RAW DATA –
-----

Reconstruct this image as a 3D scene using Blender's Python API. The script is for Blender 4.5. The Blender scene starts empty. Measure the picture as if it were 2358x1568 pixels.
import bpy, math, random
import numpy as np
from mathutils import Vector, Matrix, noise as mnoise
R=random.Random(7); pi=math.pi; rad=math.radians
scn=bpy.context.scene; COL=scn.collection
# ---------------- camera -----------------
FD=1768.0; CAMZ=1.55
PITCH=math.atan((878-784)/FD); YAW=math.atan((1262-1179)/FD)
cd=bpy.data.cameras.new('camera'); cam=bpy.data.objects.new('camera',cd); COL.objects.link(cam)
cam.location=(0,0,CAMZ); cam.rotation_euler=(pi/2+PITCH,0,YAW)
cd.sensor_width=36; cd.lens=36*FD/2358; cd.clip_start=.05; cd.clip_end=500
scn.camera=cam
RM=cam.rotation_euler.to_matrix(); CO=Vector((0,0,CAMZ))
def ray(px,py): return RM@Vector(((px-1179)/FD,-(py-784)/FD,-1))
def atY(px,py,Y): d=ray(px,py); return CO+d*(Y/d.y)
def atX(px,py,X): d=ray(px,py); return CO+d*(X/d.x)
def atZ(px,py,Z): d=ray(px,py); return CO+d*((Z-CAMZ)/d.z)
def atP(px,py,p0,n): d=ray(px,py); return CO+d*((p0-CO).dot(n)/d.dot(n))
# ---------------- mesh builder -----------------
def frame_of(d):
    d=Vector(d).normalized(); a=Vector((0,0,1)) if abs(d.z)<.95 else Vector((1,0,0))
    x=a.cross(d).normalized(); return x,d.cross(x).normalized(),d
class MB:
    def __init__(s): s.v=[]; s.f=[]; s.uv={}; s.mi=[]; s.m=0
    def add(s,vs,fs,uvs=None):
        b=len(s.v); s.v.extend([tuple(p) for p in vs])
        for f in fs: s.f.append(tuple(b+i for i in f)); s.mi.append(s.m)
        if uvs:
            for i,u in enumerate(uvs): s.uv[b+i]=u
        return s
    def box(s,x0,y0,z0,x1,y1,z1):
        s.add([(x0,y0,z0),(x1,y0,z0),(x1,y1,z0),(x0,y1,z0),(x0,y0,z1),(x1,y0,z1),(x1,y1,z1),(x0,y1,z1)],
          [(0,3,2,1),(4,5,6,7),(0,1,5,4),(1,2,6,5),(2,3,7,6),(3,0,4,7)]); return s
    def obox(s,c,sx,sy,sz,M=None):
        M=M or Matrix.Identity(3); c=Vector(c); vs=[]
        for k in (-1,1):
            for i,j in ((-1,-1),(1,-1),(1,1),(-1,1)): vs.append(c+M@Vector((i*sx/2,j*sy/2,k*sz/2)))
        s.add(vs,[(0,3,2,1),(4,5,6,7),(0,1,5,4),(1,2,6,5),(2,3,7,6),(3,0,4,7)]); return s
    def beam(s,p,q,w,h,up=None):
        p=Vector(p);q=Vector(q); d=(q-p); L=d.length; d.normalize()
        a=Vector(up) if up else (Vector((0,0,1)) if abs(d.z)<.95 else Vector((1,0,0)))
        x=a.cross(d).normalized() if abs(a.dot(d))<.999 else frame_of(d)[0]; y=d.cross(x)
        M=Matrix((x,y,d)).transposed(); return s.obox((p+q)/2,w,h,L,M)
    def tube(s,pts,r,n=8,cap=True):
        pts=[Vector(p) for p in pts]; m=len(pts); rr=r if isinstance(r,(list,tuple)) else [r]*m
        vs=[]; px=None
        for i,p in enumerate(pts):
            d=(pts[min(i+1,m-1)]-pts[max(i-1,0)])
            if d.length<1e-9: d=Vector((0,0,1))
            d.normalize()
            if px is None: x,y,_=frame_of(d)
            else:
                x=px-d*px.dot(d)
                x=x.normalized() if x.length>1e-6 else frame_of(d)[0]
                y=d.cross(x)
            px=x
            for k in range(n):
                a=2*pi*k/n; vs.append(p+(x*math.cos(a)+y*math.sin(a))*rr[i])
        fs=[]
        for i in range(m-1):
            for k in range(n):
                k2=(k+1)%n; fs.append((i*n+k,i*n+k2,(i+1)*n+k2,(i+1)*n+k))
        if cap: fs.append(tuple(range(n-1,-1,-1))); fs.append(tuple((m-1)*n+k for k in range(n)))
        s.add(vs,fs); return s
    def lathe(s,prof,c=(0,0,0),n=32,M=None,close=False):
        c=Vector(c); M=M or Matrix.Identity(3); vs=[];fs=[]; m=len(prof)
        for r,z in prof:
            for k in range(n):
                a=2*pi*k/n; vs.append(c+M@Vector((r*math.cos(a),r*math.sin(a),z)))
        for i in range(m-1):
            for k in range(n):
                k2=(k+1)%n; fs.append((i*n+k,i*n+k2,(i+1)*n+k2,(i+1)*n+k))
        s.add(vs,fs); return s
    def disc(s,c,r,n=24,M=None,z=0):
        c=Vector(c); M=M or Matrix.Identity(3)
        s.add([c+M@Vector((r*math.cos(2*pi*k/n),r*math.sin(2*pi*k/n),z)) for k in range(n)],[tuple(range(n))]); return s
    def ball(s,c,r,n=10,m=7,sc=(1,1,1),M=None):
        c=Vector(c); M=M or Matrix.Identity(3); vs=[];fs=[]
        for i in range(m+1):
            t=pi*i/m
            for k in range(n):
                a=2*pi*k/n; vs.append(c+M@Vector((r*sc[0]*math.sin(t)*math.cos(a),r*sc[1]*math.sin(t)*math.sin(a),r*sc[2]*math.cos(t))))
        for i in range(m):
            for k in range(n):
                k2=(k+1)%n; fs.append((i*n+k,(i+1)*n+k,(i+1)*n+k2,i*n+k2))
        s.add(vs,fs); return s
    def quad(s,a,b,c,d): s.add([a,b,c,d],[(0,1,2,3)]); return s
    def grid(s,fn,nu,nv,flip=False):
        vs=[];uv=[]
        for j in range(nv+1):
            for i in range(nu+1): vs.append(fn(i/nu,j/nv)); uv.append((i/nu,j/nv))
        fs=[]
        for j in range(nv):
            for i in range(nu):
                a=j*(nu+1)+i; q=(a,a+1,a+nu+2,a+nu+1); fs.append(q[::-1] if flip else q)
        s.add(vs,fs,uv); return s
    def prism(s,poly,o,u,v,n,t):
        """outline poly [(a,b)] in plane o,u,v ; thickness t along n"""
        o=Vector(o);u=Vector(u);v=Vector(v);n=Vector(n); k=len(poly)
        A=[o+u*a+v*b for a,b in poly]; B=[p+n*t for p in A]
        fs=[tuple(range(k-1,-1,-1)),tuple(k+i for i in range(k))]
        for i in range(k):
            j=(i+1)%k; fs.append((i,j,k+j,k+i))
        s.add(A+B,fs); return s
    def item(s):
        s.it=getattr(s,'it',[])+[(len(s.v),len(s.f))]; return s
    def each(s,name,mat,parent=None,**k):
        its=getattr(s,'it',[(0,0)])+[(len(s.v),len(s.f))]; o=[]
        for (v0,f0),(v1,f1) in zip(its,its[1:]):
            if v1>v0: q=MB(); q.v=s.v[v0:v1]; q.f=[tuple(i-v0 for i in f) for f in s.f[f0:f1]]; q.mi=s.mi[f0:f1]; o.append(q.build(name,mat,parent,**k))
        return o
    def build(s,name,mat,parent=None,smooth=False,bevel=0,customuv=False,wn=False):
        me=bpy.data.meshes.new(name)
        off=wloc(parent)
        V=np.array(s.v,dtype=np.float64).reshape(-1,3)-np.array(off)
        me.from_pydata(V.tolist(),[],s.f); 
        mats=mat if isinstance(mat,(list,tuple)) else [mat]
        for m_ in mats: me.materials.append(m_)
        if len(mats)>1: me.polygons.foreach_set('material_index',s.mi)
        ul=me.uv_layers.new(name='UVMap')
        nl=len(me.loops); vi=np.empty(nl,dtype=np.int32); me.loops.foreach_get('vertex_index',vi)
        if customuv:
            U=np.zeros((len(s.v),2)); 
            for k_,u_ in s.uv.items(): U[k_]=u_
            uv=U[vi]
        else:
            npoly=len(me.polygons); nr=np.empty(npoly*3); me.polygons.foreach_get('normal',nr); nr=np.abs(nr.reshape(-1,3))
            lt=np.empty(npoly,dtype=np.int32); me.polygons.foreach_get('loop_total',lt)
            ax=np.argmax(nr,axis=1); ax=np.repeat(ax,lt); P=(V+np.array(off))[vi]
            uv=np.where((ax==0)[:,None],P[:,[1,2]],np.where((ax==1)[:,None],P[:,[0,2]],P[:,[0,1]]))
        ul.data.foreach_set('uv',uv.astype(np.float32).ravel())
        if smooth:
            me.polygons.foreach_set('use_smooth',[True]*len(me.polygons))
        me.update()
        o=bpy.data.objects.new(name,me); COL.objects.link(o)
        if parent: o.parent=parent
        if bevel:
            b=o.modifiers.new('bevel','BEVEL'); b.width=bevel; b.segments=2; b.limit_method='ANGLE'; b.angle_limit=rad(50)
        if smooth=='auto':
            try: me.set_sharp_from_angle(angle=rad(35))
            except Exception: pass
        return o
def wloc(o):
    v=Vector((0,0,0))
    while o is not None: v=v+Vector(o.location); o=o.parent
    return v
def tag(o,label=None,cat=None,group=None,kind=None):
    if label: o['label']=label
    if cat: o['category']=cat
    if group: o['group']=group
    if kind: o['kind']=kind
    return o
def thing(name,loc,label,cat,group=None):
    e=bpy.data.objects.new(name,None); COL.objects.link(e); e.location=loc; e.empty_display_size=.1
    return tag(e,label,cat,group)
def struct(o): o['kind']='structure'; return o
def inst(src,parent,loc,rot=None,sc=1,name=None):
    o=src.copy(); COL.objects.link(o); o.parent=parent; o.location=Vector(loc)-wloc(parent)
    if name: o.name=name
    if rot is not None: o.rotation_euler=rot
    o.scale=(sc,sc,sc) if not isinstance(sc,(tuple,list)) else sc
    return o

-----

Only a number is needed: how many lines of the material above contain "scene"?

CORRECT OUTPUT –
2